> [Exercise aim] Restate, word for word, all of the material shown below.

> [Dataset extract]
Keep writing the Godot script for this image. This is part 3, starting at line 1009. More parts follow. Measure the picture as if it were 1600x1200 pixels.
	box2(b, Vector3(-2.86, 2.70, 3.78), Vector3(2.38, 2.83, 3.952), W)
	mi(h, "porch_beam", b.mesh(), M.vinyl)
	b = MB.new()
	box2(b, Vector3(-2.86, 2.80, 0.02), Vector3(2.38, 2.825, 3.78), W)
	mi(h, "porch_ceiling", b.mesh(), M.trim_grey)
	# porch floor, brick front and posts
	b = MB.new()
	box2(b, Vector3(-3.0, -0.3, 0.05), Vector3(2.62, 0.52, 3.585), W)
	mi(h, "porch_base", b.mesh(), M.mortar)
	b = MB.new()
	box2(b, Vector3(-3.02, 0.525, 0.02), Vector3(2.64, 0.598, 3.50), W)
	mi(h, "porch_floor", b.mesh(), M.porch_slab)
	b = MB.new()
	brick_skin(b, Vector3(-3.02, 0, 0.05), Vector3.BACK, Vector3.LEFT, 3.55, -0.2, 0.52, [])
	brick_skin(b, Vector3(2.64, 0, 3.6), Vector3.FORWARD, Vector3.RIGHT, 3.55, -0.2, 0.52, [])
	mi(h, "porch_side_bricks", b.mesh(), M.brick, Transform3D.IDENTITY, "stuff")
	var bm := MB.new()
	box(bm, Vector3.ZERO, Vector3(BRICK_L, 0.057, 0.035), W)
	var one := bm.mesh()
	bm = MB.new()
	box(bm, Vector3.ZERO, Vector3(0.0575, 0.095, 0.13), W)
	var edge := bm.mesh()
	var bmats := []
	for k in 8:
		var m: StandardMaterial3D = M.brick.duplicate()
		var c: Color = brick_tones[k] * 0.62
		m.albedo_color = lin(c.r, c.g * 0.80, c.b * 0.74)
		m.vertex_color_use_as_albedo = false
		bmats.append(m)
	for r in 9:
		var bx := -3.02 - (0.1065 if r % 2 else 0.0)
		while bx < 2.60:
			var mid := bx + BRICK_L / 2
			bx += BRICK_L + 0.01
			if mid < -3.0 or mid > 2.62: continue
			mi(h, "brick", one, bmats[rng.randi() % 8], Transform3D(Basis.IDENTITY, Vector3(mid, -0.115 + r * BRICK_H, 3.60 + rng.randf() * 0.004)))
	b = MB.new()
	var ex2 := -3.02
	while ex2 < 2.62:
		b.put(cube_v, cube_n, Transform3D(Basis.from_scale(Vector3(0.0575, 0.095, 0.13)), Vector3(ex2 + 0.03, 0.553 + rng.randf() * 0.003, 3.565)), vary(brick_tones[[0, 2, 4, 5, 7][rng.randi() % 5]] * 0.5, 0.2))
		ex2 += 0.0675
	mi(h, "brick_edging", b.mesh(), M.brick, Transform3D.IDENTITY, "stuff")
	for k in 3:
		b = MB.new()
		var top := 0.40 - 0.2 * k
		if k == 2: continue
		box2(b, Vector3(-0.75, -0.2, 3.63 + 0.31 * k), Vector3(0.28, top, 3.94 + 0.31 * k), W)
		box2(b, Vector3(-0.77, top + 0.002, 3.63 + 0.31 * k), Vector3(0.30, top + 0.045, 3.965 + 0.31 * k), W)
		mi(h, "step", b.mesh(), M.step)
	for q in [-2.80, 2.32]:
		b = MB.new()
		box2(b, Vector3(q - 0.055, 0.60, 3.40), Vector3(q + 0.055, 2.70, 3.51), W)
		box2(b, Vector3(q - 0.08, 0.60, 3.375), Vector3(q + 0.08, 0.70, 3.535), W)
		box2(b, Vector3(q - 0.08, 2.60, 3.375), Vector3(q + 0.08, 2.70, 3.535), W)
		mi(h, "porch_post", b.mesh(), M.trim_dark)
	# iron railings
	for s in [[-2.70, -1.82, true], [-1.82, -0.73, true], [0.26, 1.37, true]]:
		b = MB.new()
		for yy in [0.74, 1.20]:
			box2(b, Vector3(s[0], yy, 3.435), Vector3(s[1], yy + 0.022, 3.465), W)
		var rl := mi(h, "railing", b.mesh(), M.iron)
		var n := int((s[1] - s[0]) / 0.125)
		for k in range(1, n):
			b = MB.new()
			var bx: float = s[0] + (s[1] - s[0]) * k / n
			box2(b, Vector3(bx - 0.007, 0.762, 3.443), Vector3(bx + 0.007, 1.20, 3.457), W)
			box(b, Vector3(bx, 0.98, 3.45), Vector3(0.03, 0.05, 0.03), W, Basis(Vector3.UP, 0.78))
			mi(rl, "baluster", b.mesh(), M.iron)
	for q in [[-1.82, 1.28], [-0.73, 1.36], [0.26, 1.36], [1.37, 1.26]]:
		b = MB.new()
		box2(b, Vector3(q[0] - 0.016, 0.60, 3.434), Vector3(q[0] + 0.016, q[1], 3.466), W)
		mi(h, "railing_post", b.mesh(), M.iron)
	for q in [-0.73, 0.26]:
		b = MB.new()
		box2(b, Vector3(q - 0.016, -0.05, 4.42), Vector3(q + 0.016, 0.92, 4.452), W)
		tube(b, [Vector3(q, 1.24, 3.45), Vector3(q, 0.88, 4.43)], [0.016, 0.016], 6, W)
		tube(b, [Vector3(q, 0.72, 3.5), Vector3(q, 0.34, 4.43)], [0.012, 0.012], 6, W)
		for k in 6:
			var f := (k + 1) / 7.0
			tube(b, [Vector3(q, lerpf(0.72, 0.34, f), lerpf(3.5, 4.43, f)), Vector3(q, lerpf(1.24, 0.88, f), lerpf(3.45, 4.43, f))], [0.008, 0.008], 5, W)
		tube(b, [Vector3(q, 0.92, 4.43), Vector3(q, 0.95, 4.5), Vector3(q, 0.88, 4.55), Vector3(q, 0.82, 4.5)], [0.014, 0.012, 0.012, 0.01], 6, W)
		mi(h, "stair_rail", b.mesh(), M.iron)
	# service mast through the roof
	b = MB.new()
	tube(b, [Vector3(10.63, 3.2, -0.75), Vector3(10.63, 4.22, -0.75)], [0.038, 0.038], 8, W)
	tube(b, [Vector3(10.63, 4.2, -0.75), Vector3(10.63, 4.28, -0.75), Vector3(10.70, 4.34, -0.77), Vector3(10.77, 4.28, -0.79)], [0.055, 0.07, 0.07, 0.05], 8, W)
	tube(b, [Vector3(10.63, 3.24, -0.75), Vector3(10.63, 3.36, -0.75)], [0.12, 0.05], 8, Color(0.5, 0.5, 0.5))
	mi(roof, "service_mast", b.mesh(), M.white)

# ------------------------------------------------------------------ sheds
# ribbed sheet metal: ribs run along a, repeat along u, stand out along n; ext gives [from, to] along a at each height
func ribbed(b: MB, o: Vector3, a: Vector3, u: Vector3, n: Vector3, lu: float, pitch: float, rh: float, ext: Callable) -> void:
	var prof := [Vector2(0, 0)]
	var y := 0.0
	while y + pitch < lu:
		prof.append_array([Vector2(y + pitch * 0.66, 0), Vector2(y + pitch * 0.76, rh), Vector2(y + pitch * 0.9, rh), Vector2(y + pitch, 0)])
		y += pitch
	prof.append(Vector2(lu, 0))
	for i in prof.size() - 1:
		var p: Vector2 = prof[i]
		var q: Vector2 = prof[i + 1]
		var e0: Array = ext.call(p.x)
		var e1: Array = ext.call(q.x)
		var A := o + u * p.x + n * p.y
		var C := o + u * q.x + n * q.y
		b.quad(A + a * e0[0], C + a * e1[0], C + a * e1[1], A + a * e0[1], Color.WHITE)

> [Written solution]
Keep writing the Godot script for this image. This is part 3, starting at line 1009. More parts follow. Measure the picture as if it were 1600x1200 pixels.
	box2(b, Vector3(-2.86, 2.70, 3.78), Vector3(2.38, 2.83, 3.952), W)
	mi(h, "porch_beam", b.mesh(), M.vinyl)
	b = MB.new()
	box2(b, Vector3(-2.86, 2.80, 0.02), Vector3(2.38, 2.825, 3.78), W)
	mi(h, "porch_ceiling", b.mesh(), M.trim_grey)
	# porch floor, brick front and posts
	b = MB.new()
	box2(b, Vector3(-3.0, -0.3, 0.05), Vector3(2.62, 0.52, 3.585), W)
	mi(h, "porch_base", b.mesh(), M.mortar)
	b = MB.new()
	box2(b, Vector3(-3.02, 0.525, 0.02), Vector3(2.64, 0.598, 3.50), W)
	mi(h, "porch_floor", b.mesh(), M.porch_slab)
	b = MB.new()
	brick_skin(b, Vector3(-3.02, 0, 0.05), Vector3.BACK, Vector3.LEFT, 3.55, -0.2, 0.52, [])
	brick_skin(b, Vector3(2.64, 0, 3.6), Vector3.FORWARD, Vector3.RIGHT, 3.55, -0.2, 0.52, [])
	mi(h, "porch_side_bricks", b.mesh(), M.brick, Transform3D.IDENTITY, "stuff")
	var bm := MB.new()
	box(bm, Vector3.ZERO, Vector3(BRICK_L, 0.057, 0.035), W)
	var one := bm.mesh()
	bm = MB.new()
	box(bm, Vector3.ZERO, Vector3(0.0575, 0.095, 0.13), W)
	var edge := bm.mesh()
	var bmats := []
	for k in 8:
		var m: StandardMaterial3D = M.brick.duplicate()
		var c: Color = brick_tones[k] * 0.62
		m.albedo_color = lin(c.r, c.g * 0.80, c.b * 0.74)
		m.vertex_color_use_as_albedo = false
		bmats.append(m)
	for r in 9:
		var bx := -3.02 - (0.1065 if r % 2 else 0.0)
		while bx < 2.60:
			var mid := bx + BRICK_L / 2
			bx += BRICK_L + 0.01
			if mid < -3.0 or mid > 2.62: continue
			mi(h, "brick", one, bmats[rng.randi() % 8], Transform3D(Basis.IDENTITY, Vector3(mid, -0.115 + r * BRICK_H, 3.60 + rng.randf() * 0.004)))
	b = MB.new()
	var ex2 := -3.02
	while ex2 < 2.62:
		b.put(cube_v, cube_n, Transform3D(Basis.from_scale(Vector3(0.0575, 0.095, 0.13)), Vector3(ex2 + 0.03, 0.553 + rng.randf() * 0.003, 3.565)), vary(brick_tones[[0, 2, 4, 5, 7][rng.randi() % 5]] * 0.5, 0.2))
		ex2 += 0.0675
	mi(h, "brick_edging", b.mesh(), M.brick, Transform3D.IDENTITY, "stuff")
	for k in 3:
		b = MB.new()
		var top := 0.40 - 0.2 * k
		if k == 2: continue
		box2(b, Vector3(-0.75, -0.2, 3.63 + 0.31 * k), Vector3(0.28, top, 3.94 + 0.31 * k), W)
		box2(b, Vector3(-0.77, top + 0.002, 3.63 + 0.31 * k), Vector3(0.30, top + 0.045, 3.965 + 0.31 * k), W)
		mi(h, "step", b.mesh(), M.step)
	for q in [-2.80, 2.32]:
		b = MB.new()
		box2(b, Vector3(q - 0.055, 0.60, 3.40), Vector3(q + 0.055, 2.70, 3.51), W)
		box2(b, Vector3(q - 0.08, 0.60, 3.375), Vector3(q + 0.08, 0.70, 3.535), W)
		box2(b, Vector3(q - 0.08, 2.60, 3.375), Vector3(q + 0.08, 2.70, 3.535), W)
		mi(h, "porch_post", b.mesh(), M.trim_dark)
	# iron railings
	for s in [[-2.70, -1.82, true], [-1.82, -0.73, true], [0.26, 1.37, true]]:
		b = MB.new()
		for yy in [0.74, 1.20]:
			box2(b, Vector3(s[0], yy, 3.435), Vector3(s[1], yy + 0.022, 3.465), W)
		var rl := mi(h, "railing", b.mesh(), M.iron)
		var n := int((s[1] - s[0]) / 0.125)
		for k in range(1, n):
			b = MB.new()
			var bx: float = s[0] + (s[1] - s[0]) * k / n
			box2(b, Vector3(bx - 0.007, 0.762, 3.443), Vector3(bx + 0.007, 1.20, 3.457), W)
			box(b, Vector3(bx, 0.98, 3.45), Vector3(0.03, 0.05, 0.03), W, Basis(Vector3.UP, 0.78))
			mi(rl, "baluster", b.mesh(), M.iron)
	for q in [[-1.82, 1.28], [-0.73, 1.36], [0.26, 1.36], [1.37, 1.26]]:
		b = MB.new()
		box2(b, Vector3(q[0] - 0.016, 0.60, 3.434), Vector3(q[0] + 0.016, q[1], 3.466), W)
		mi(h, "railing_post", b.mesh(), M.iron)
	for q in [-0.73, 0.26]:
		b = MB.new()
		box2(b, Vector3(q - 0.016, -0.05, 4.42), Vector3(q + 0.016, 0.92, 4.452), W)
		tube(b, [Vector3(q, 1.24, 3.45), Vector3(q, 0.88, 4.43)], [0.016, 0.016], 6, W)
		tube(b, [Vector3(q, 0.72, 3.5), Vector3(q, 0.34, 4.43)], [0.012, 0.012], 6, W)
		for k in 6:
			var f := (k + 1) / 7.0
			tube(b, [Vector3(q, lerpf(0.72, 0.34, f), lerpf(3.5, 4.43, f)), Vector3(q, lerpf(1.24, 0.88, f), lerpf(3.45, 4.43, f))], [0.008, 0.008], 5, W)
		tube(b, [Vector3(q, 0.92, 4.43), Vector3(q, 0.95, 4.5), Vector3(q, 0.88, 4.55), Vector3(q, 0.82, 4.5)], [0.014, 0.012, 0.012, 0.01], 6, W)
		mi(h, "stair_rail", b.mesh(), M.iron)
	# service mast through the roof
	b = MB.new()
	tube(b, [Vector3(10.63, 3.2, -0.75), Vector3(10.63, 4.22, -0.75)], [0.038, 0.038], 8, W)
	tube(b, [Vector3(10.63, 4.2, -0.75), Vector3(10.63, 4.28, -0.75), Vector3(10.70, 4.34, -0.77), Vector3(10.77, 4.28, -0.79)], [0.055, 0.07, 0.07, 0.05], 8, W)
	tube(b, [Vector3(10.63, 3.24, -0.75), Vector3(10.63, 3.36, -0.75)], [0.12, 0.05], 8, Color(0.5, 0.5, 0.5))
	mi(roof, "service_mast", b.mesh(), M.white)

# ------------------------------------------------------------------ sheds
# ribbed sheet metal: ribs run along a, repeat along u, stand out along n; ext gives [from, to] along a at each height
func ribbed(b: MB, o: Vector3, a: Vector3, u: Vector3, n: Vector3, lu: float, pitch: float, rh: float, ext: Callable) -> void:
	var prof := [Vector2(0, 0)]
	var y := 0.0
	while y + pitch < lu:
		prof.append_array([Vector2(y + pitch * 0.66, 0), Vector2(y + pitch * 0.76, rh), Vector2(y + pitch * 0.9, rh), Vector2(y + pitch, 0)])
		y += pitch
	prof.append(Vector2(lu, 0))
	for i in prof.size() - 1:
		var p: Vector2 = prof[i]
		var q: Vector2 = prof[i + 1]
		var e0: Array = ext.call(p.x)
		var e1: Array = ext.call(q.x)
		var A := o + u * p.x + n * p.y
		var C := o + u * q.x + n * q.y
		b.quad(A + a * e0[0], C + a * e1[0], C + a * e1[1], A + a * e0[1], Color.WHITE)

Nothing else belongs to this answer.